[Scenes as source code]
-=-=-

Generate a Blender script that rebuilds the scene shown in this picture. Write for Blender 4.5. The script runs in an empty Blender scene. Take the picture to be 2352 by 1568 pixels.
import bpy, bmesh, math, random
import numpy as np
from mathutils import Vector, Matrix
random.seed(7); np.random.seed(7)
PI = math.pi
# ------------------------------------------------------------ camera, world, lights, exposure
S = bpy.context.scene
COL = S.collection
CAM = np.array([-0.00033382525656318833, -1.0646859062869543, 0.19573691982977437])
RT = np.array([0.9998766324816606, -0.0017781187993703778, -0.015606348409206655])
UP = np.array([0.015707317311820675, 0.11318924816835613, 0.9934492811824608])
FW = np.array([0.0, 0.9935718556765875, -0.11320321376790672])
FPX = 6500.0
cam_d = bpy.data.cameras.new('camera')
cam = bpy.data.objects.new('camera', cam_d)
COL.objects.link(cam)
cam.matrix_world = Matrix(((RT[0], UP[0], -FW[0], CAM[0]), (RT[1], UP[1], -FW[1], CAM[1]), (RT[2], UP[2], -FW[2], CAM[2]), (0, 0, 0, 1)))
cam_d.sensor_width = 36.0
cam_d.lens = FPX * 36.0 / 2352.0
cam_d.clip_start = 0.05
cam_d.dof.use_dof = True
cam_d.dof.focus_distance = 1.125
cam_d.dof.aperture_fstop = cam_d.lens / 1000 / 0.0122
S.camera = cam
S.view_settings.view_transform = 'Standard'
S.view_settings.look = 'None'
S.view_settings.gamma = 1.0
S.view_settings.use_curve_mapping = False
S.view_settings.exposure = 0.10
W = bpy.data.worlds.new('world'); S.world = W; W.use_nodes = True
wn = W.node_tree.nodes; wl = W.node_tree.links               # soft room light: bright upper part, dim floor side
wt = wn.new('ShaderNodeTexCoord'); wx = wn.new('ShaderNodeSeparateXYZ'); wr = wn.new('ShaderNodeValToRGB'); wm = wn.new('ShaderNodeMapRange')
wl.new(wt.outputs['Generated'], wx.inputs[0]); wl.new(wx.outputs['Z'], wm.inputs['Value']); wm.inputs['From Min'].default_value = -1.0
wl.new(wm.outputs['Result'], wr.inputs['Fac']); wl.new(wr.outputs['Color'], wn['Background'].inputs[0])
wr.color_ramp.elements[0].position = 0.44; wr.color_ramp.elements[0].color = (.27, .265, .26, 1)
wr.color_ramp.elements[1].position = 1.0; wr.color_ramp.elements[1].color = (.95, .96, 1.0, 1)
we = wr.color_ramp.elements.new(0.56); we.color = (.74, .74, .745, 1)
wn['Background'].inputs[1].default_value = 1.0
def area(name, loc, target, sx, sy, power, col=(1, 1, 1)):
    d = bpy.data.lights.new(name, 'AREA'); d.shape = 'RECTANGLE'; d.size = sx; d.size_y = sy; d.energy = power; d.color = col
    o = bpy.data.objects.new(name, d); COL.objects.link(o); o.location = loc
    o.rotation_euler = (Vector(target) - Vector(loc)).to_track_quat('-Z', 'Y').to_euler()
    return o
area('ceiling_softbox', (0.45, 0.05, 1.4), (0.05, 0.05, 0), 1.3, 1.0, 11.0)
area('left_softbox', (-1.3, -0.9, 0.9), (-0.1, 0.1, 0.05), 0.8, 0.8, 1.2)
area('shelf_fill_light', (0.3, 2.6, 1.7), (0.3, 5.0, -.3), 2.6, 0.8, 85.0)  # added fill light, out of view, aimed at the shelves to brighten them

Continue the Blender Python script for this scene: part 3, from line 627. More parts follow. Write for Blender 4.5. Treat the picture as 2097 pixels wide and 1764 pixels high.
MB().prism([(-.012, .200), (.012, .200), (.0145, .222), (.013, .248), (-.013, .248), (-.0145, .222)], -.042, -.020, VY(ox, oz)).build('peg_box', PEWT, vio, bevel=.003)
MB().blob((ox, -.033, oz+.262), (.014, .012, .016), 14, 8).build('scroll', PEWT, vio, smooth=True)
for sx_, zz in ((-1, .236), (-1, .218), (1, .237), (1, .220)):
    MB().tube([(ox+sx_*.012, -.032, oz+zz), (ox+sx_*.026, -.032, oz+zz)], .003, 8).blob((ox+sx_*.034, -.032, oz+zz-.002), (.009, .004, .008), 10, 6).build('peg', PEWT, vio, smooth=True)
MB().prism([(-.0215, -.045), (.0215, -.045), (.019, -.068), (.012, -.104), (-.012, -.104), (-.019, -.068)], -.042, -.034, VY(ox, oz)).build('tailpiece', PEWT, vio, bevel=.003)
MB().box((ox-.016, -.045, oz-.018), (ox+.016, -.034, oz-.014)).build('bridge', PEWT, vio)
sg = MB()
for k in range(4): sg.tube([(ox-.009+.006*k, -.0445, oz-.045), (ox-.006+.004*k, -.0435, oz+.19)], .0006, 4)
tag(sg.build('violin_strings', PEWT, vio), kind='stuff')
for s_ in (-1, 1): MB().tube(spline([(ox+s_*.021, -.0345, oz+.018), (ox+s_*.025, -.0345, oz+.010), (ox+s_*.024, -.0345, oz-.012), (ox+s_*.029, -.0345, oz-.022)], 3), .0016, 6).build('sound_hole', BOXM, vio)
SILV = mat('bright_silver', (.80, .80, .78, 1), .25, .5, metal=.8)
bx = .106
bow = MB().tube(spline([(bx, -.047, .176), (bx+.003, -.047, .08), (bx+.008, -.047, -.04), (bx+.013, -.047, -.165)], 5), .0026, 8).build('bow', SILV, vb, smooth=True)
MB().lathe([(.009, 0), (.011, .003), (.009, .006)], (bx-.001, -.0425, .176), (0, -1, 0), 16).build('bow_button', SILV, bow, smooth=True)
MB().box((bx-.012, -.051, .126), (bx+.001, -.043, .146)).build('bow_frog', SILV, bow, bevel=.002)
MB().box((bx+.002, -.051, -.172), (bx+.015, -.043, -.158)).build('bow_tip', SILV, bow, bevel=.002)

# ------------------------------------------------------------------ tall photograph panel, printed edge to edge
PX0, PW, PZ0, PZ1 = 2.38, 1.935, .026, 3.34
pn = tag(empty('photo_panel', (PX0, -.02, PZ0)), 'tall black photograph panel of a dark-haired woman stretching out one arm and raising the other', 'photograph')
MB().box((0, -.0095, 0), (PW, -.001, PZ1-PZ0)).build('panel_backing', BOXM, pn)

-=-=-

## Required work
Your task is to quote the listing above word for word.

## Exercise answer
Generate a Blender script that rebuilds the scene shown in this picture. Write for Blender 4.5. The script runs in an empty Blender scene. Take the picture to be 2352 by 1568 pixels.
import bpy, bmesh, math, random
import numpy as np
from mathutils import Vector, Matrix
random.seed(7); np.random.seed(7)
PI = math.pi
# ------------------------------------------------------------ camera, world, lights, exposure
S = bpy.context.scene
COL = S.collection
CAM = np.array([-0.00033382525656318833, -1.0646859062869543, 0.19573691982977437])
RT = np.array([0.9998766324816606, -0.0017781187993703778, -0.015606348409206655])
UP = np.array([0.015707317311820675, 0.11318924816835613, 0.9934492811824608])
FW = np.array([0.0, 0.9935718556765875, -0.11320321376790672])
FPX = 6500.0
cam_d = bpy.data.cameras.new('camera')
cam = bpy.data.objects.new('camera', cam_d)
COL.objects.link(cam)
cam.matrix_world = Matrix(((RT[0], UP[0], -FW[0], CAM[0]), (RT[1], UP[1], -FW[1], CAM[1]), (RT[2], UP[2], -FW[2], CAM[2]), (0, 0, 0, 1)))
cam_d.sensor_width = 36.0
cam_d.lens = FPX * 36.0 / 2352.0
cam_d.clip_start = 0.05
cam_d.dof.use_dof = True
cam_d.dof.focus_distance = 1.125
cam_d.dof.aperture_fstop = cam_d.lens / 1000 / 0.0122
S.camera = cam
S.view_settings.view_transform = 'Standard'
S.view_settings.look = 'None'
S.view_settings.gamma = 1.0
S.view_settings.use_curve_mapping = False
S.view_settings.exposure = 0.10
W = bpy.data.worlds.new('world'); S.world = W; W.use_nodes = True
wn = W.node_tree.nodes; wl = W.node_tree.links               # soft room light: bright upper part, dim floor side
wt = wn.new('ShaderNodeTexCoord'); wx = wn.new('ShaderNodeSeparateXYZ'); wr = wn.new('ShaderNodeValToRGB'); wm = wn.new('ShaderNodeMapRange')
wl.new(wt.outputs['Generated'], wx.inputs[0]); wl.new(wx.outputs['Z'], wm.inputs['Value']); wm.inputs['From Min'].default_value = -1.0
wl.new(wm.outputs['Result'], wr.inputs['Fac']); wl.new(wr.outputs['Color'], wn['Background'].inputs[0])
wr.color_ramp.elements[0].position = 0.44; wr.color_ramp.elements[0].color = (.27, .265, .26, 1)
wr.color_ramp.elements[1].position = 1.0; wr.color_ramp.elements[1].color = (.95, .96, 1.0, 1)
we = wr.color_ramp.elements.new(0.56); we.color = (.74, .74, .745, 1)
wn['Background'].inputs[1].default_value = 1.0
def area(name, loc, target, sx, sy, power, col=(1, 1, 1)):
    d = bpy.data.lights.new(name, 'AREA'); d.shape = 'RECTANGLE'; d.size = sx; d.size_y = sy; d.energy = power; d.color = col
    o = bpy.data.objects.new(name, d); COL.objects.link(o); o.location = loc
    o.rotation_euler = (Vector(target) - Vector(loc)).to_track_quat('-Z', 'Y').to_euler()
    return o
area('ceiling_softbox', (0.45, 0.05, 1.4), (0.05, 0.05, 0), 1.3, 1.0, 11.0)
area('left_softbox', (-1.3, -0.9, 0.9), (-0.1, 0.1, 0.05), 0.8, 0.8, 1.2)
area('shelf_fill_light', (0.3, 2.6, 1.7), (0.3, 5.0, -.3), 2.6, 0.8, 85.0)  # added fill light, out of view, aimed at the shelves to brighten them

Continue the Blender Python script for this scene: part 3, from line 627. More parts follow. Write for Blender 4.5. Treat the picture as 2097 pixels wide and 1764 pixels high.
MB().prism([(-.012, .200), (.012, .200), (.0145, .222), (.013, .248), (-.013, .248), (-.0145, .222)], -.042, -.020, VY(ox, oz)).build('peg_box', PEWT, vio, bevel=.003)
MB().blob((ox, -.033, oz+.262), (.014, .012, .016), 14, 8).build('scroll', PEWT, vio, smooth=True)
for sx_, zz in ((-1, .236), (-1, .218), (1, .237), (1, .220)):
    MB().tube([(ox+sx_*.012, -.032, oz+zz), (ox+sx_*.026, -.032, oz+zz)], .003, 8).blob((ox+sx_*.034, -.032, oz+zz-.002), (.009, .004, .008), 10, 6).build('peg', PEWT, vio, smooth=True)
MB().prism([(-.0215, -.045), (.0215, -.045), (.019, -.068), (.012, -.104), (-.012, -.104), (-.019, -.068)], -.042, -.034, VY(ox, oz)).build('tailpiece', PEWT, vio, bevel=.003)
MB().box((ox-.016, -.045, oz-.018), (ox+.016, -.034, oz-.014)).build('bridge', PEWT, vio)
sg = MB()
for k in range(4): sg.tube([(ox-.009+.006*k, -.0445, oz-.045), (ox-.006+.004*k, -.0435, oz+.19)], .0006, 4)
tag(sg.build('violin_strings', PEWT, vio), kind='stuff')
for s_ in (-1, 1): MB().tube(spline([(ox+s_*.021, -.0345, oz+.018), (ox+s_*.025, -.0345, oz+.010), (ox+s_*.024, -.0345, oz-.012), (ox+s_*.029, -.0345, oz-.022)], 3), .0016, 6).build('sound_hole', BOXM, vio)
SILV = mat('bright_silver', (.80, .80, .78, 1), .25, .5, metal=.8)
bx = .106
bow = MB().tube(spline([(bx, -.047, .176), (bx+.003, -.047, .08), (bx+.008, -.047, -.04), (bx+.013, -.047, -.165)], 5), .0026, 8).build('bow', SILV, vb, smooth=True)
MB().lathe([(.009, 0), (.011, .003), (.009, .006)], (bx-.001, -.0425, .176), (0, -1, 0), 16).build('bow_button', SILV, bow, smooth=True)
MB().box((bx-.012, -.051, .126), (bx+.001, -.043, .146)).build('bow_frog', SILV, bow, bevel=.002)
MB().box((bx+.002, -.051, -.172), (bx+.015, -.043, -.158)).build('bow_tip', SILV, bow, bevel=.002)

# ------------------------------------------------------------------ tall photograph panel, printed edge to edge
PX0, PW, PZ0, PZ1 = 2.38, 1.935, .026, 3.34
pn = tag(empty('photo_panel', (PX0, -.02, PZ0)), 'tall black photograph panel of a dark-haired woman stretching out one arm and raising the other', 'photograph')
MB().box((0, -.0095, 0), (PW, -.001, PZ1-PZ0)).build('panel_backing', BOXM, pn)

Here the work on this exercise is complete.